• Acoustic highlighting is a terrific strategy to use while also building your child’s language up by imitating his words and adding just a little more.
  • Acoustic highlighting just means putting a bit more emphasis on the new word you’re adding for your child, by saying it a little more loudly, a little more slowly, a little more sing-song, or a little more expressively than the rest of the phrase you’re saying.
  • Just like highlighting with a yellow marker does for words on a page,acoustic highlighting adds a bit of emphasis and draws the child’s attention to what you want him to focus on.
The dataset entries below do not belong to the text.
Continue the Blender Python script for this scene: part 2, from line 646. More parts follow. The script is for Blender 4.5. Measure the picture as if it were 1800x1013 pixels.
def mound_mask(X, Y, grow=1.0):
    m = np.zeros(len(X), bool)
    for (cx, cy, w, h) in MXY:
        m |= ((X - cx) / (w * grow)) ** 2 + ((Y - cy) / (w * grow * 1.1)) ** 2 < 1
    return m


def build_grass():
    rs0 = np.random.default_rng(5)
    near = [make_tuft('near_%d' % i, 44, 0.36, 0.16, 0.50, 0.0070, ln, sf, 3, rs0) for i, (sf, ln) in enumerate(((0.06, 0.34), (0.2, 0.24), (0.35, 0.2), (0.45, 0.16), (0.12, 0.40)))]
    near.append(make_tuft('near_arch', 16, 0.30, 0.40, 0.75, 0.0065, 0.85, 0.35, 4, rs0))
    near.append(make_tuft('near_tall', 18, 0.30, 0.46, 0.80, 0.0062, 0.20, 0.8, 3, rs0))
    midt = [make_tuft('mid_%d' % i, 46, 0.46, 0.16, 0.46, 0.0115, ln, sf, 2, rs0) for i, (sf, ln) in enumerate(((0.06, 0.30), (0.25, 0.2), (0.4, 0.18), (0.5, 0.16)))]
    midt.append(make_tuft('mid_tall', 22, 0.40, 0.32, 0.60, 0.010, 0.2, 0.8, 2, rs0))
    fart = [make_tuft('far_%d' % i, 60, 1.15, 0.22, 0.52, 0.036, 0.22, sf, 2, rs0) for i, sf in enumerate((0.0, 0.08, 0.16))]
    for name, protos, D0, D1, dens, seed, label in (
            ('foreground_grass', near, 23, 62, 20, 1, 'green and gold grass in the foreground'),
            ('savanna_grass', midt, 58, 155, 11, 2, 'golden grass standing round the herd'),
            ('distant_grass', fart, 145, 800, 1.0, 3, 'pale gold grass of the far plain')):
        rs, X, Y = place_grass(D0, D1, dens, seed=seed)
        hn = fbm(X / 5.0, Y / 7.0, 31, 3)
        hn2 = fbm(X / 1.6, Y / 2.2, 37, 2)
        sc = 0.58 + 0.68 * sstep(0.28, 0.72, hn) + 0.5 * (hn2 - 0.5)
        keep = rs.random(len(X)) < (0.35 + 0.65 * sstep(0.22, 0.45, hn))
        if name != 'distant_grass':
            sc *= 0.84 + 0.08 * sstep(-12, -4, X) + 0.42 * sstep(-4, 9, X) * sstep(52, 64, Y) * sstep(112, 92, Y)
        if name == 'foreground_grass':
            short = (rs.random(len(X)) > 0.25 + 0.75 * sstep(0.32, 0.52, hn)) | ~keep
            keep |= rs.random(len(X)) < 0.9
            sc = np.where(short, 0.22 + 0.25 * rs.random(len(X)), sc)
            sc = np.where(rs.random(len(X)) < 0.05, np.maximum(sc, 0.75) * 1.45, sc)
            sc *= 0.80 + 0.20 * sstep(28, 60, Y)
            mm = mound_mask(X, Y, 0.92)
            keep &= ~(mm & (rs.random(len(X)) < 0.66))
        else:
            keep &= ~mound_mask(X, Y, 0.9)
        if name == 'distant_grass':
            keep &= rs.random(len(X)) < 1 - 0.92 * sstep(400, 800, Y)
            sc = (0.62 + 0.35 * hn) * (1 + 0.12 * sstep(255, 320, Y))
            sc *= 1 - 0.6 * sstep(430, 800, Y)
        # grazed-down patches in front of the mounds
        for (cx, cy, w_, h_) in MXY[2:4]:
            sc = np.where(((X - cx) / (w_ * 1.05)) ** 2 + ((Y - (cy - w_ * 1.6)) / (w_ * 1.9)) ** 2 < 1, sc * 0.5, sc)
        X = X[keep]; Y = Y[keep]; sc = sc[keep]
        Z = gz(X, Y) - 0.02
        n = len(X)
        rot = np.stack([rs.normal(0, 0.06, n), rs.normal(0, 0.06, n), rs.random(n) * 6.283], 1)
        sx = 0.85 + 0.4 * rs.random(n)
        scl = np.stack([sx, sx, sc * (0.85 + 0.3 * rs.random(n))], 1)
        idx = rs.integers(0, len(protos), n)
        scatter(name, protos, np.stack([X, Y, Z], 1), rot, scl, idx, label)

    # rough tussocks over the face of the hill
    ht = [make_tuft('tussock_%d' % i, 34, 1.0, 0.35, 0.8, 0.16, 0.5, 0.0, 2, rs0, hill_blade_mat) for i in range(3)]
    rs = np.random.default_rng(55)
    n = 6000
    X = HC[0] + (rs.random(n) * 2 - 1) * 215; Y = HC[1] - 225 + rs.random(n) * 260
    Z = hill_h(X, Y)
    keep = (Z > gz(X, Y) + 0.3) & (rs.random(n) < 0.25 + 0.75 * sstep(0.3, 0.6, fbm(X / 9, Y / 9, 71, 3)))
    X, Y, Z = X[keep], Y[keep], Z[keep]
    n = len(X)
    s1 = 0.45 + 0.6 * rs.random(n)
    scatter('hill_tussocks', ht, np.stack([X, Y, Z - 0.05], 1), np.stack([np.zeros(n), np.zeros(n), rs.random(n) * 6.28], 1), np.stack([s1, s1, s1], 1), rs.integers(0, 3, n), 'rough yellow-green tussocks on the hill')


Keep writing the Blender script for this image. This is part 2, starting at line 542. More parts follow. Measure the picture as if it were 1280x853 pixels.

  • Acoustic highlighting refers to spoken words, of course, but this strategy is easily adapted to signing – just add a bit more facial expression, size, range, or time to the new words you want to emphasize!
  • Here’s an example, if your child tells you his book bag is “broken”, you can emphasize the new word, “torn”, but saying it more slowly, and with a little more stress on the word:
    • Child: “My bag is broken.”
      Mom/Dad:  “Your book bag is torn. It has a hole in the bottom. It’s torn."
      Child “My book bag is torn.”

Tip #8: The Bottom Line:
Emphasize new words or ideas by saying them (signing them) a little more slowly, carefully, loudly (largely) so your child will pay more attention to them.